AfDB invests over $50m in Egyptian agriculture

The project is expected to improve 125,000 acres of soil using efficient drainage, which will result in higher crop productivity by 15% to 20% on selected crops.

The African Development Bank (AfDB) has approved a €50.20 million loan to support Egypt’s National Drainage programme (NDP) to boost agricultural production and household income generation.

NDP aims to optimise the benefits of irrigation by draining excess irrigation water from agricultural land. The project is expected to improve 125,000 acres of soil using efficient drainage, which will result in increasing crop productivity by 15 to 21 percent for selected crops. Farm income is also expected by climb 40 percent for a typical one-acre farm, according to AfDB.

NDP is currently at its third phase; phases I and II were financed by the World Bank, German development bank KfW and the European Investment Bank. The third phase is being financed by the AfDB, Islamic Development Bank (€28.60 million) , KfW and the European Union (€50 million), according to a project fact sheet released by AfDB.

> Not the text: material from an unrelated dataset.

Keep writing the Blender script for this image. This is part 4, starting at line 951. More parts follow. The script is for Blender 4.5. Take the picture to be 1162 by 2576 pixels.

“The primary beneficiaries will be the farming households in the project areas,” AfDB said in a statement. The beneficiaries will be approximately 125,000 households or 625,000 people.

In May, AfDB announced that it is seeking capital from Brazil, Argentina, China and India to invest across the continent’s agriculture sector.

Between 1968 and 2014, the bank approved approximately $14.78 billion in funding for 876 operations to support agriculture and rural development.